MATERIAL PROVIDED:
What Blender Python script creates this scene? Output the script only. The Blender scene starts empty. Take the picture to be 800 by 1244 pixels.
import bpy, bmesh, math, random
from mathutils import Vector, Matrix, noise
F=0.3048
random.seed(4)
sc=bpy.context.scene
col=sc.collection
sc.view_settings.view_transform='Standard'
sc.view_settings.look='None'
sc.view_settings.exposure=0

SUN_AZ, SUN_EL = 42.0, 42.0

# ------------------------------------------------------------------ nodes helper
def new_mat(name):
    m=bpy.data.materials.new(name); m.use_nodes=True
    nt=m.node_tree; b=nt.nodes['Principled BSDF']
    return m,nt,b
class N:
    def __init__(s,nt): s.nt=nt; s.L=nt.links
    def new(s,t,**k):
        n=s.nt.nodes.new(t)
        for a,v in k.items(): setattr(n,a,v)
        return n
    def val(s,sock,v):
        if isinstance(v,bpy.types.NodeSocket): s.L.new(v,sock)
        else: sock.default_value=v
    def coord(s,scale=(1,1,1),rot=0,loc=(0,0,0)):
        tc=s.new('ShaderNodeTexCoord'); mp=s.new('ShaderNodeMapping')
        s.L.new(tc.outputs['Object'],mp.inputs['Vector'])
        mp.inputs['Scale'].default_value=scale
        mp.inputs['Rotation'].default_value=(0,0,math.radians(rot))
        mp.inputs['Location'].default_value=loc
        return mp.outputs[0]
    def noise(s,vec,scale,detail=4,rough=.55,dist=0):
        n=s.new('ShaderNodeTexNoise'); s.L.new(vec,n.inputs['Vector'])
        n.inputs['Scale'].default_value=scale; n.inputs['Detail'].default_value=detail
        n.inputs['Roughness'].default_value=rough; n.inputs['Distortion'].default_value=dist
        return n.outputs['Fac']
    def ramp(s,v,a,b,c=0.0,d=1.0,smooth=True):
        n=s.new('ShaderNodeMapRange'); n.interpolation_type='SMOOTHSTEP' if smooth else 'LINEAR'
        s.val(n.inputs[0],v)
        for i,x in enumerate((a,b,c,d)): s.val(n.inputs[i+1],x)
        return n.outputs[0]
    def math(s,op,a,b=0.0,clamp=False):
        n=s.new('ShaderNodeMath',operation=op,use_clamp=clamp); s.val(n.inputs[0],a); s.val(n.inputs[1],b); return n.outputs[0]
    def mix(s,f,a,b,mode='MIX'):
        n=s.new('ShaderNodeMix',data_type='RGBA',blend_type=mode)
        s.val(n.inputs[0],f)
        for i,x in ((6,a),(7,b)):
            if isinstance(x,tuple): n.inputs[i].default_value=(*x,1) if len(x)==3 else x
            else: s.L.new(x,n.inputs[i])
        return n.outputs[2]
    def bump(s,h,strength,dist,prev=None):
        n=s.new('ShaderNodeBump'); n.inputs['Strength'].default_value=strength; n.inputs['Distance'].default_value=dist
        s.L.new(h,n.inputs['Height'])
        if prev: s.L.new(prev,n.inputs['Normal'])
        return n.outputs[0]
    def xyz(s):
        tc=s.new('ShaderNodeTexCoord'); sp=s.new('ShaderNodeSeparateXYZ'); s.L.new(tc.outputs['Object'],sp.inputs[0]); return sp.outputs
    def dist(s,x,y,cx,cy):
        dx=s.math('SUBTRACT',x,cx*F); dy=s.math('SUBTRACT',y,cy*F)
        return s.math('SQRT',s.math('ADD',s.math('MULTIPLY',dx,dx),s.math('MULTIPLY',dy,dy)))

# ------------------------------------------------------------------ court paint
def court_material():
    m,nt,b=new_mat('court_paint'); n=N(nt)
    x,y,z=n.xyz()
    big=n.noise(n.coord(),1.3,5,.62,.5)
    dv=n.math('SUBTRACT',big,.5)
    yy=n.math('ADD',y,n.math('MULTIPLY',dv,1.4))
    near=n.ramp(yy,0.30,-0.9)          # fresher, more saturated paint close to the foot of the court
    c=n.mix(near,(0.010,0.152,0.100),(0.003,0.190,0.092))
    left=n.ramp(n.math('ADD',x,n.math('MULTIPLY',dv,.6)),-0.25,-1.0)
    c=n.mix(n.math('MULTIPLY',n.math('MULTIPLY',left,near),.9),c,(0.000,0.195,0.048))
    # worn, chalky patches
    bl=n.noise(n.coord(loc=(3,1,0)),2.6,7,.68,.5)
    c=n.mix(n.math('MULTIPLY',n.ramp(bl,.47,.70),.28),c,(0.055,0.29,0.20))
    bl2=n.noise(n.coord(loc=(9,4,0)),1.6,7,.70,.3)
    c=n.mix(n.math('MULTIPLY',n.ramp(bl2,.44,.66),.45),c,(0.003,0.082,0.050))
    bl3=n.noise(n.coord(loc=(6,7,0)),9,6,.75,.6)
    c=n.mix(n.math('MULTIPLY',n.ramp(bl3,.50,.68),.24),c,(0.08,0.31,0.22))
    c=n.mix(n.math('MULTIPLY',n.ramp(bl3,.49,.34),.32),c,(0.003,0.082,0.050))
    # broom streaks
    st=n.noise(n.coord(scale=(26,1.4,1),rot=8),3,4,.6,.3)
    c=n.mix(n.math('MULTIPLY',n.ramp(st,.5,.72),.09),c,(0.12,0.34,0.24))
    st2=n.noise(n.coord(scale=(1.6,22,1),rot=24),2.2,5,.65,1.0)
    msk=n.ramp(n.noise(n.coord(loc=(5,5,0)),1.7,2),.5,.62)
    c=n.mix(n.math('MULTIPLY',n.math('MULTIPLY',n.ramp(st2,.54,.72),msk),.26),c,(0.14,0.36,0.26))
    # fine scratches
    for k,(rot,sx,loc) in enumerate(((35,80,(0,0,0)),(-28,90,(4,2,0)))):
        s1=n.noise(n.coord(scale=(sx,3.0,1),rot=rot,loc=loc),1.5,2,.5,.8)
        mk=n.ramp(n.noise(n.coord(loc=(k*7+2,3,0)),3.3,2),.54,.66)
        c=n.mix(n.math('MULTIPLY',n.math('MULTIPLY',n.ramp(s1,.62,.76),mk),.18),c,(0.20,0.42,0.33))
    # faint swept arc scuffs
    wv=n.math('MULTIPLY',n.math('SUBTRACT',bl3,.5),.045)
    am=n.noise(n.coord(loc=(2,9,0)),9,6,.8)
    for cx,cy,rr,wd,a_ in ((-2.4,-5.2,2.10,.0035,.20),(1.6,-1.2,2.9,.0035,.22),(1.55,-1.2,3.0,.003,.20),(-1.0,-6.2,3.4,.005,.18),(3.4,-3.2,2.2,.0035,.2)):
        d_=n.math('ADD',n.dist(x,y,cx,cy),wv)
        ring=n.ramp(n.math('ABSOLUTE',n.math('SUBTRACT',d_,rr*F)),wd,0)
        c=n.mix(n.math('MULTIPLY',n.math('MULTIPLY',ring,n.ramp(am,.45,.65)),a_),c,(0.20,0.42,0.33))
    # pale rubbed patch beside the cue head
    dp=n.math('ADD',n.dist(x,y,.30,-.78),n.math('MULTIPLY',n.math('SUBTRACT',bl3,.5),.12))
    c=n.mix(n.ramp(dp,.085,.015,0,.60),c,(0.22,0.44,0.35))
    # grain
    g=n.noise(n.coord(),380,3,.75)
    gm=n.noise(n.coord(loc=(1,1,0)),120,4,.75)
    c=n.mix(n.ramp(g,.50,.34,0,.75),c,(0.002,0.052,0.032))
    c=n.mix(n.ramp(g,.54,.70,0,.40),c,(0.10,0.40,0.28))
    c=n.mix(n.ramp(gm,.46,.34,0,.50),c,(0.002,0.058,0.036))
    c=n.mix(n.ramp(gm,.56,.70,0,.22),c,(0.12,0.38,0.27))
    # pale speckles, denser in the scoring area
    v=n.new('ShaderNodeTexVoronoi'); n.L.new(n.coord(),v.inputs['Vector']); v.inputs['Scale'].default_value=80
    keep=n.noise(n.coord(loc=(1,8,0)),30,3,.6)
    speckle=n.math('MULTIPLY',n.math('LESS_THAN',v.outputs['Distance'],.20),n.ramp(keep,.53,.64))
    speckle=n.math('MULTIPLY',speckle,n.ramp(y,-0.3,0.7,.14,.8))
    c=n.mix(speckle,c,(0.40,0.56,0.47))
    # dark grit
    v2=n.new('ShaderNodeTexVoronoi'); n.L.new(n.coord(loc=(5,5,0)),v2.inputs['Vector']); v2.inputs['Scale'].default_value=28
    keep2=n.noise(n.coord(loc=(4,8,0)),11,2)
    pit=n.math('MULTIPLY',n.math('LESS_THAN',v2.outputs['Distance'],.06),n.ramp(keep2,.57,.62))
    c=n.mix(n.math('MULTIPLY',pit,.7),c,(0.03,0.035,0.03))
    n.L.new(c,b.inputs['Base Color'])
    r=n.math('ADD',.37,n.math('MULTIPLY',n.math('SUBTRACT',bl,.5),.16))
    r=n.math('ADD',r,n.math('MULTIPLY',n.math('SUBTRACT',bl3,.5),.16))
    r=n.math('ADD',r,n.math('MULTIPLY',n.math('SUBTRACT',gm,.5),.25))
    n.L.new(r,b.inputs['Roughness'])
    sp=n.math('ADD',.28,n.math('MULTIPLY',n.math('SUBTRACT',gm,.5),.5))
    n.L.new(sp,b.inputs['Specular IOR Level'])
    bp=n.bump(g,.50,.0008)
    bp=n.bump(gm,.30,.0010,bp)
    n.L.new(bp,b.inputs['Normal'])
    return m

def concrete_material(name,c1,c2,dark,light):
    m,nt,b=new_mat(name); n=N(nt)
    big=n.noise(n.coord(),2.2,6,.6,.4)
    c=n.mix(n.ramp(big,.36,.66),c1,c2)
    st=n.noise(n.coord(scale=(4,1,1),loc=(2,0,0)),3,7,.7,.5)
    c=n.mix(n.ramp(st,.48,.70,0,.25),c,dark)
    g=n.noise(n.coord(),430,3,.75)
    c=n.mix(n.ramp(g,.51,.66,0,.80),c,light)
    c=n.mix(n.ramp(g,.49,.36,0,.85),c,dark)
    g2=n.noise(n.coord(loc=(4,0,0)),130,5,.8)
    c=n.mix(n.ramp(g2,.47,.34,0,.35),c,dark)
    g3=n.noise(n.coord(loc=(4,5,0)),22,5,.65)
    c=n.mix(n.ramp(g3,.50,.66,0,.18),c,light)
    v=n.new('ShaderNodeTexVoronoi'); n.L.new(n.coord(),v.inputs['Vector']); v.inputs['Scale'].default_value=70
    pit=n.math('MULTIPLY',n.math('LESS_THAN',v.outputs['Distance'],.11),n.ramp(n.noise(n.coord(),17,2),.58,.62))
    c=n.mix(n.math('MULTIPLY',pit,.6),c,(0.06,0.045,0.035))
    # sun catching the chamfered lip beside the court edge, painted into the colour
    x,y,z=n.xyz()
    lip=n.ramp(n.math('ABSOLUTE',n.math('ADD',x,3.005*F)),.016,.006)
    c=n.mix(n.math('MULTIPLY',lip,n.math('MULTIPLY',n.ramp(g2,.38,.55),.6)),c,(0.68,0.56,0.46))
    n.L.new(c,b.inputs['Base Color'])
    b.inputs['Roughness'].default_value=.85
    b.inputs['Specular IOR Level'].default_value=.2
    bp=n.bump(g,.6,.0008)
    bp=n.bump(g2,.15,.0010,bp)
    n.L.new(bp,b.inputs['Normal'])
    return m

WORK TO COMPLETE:
Reprint the data above from the opening line to the line holding "SUN_AZ, SUN_EL = 42.0, 42.0", inclusive, and nothing else.

FINAL RESULT:
What Blender Python script creates this scene? Output the script only. The Blender scene starts empty. Take the picture to be 800 by 1244 pixels.
import bpy, bmesh, math, random
from mathutils import Vector, Matrix, noise
F=0.3048
random.seed(4)
sc=bpy.context.scene
col=sc.collection
sc.view_settings.view_transform='Standard'
sc.view_settings.look='None'
sc.view_settings.exposure=0

SUN_AZ, SUN_EL = 42.0, 42.0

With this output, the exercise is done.